Ketiga, Absurdisme adalah jalan berpikir. Absurdisme bukanlah sebuah pertunjukan yang secara terang-terangan menunjukkan gerak dan tekstual yang jelas, namun karena konsep itu tidak pula secara serta merta menggunakan hal-hal yang tidak berhubungan masuk dalam sebuah karya pementasan. Sebuah karya pementasan adalah karya ‘suci’ yang disiapkan seperti anak panah yang melesap ke pikiran penonton. Andai saja, konsep Absurdisme hanya bermodalkan agar orang tidak mengerti, orang menganggap aneh, dan tidak mampu mencapai klimaks pementasan. Tentu saja, ada arogansi yang ‘terlalu’ dalam pementasan tersebut. Bukankah sebuah karya harus mengilhami penontonnya, menjalin komunikasi.

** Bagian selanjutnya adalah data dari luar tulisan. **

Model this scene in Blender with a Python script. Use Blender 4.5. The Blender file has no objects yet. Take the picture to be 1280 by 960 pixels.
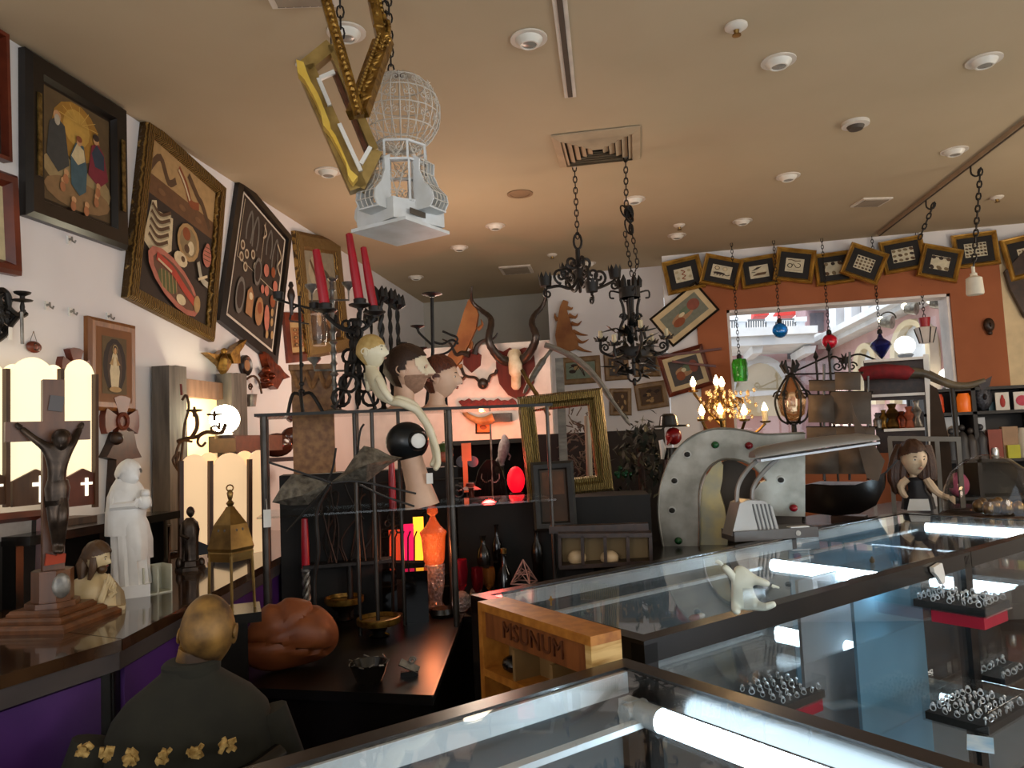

Dari pertunjukan Ekstase Kemoceng yang dipentaskan hingga April dan di sebelas kota di pulau Jawa dan Sumatera. Penulis melihat ada potensi lahirlah aktor masa depan yang siap membangun pondasi teater Indonesia. Apalagi dengan bermain teater di masyarakat yang berbeda, strata, status, agama serta kondisi budaya kemasyarakatannya. Tentu saja Teater Rumah Mata sudah mengantongi catatan penting, kisah teater di Indonesia meski hanya separuh.  Agus Susilo sudah berhasil menghadirkan semangat dan menambahkan corak teater bagi pemikiran kita. Pertunjukan yang bermakna kekuasaan, sejatinya mengajak kita untuk mengingat bahwa kita hanya titipan dan kekuasaan itu pun titipan. “Kekuasaan terbesar hanya ada pada Tuhan”, ucap Agus disela-sela diskusi selepas pentas.
Rian Harahap adalah alumni Magister Pendidikan UNRI, penikmat teater dan beberapa kali terlibat dalam pementasan teater di Anjung Seni Idrus Tintin.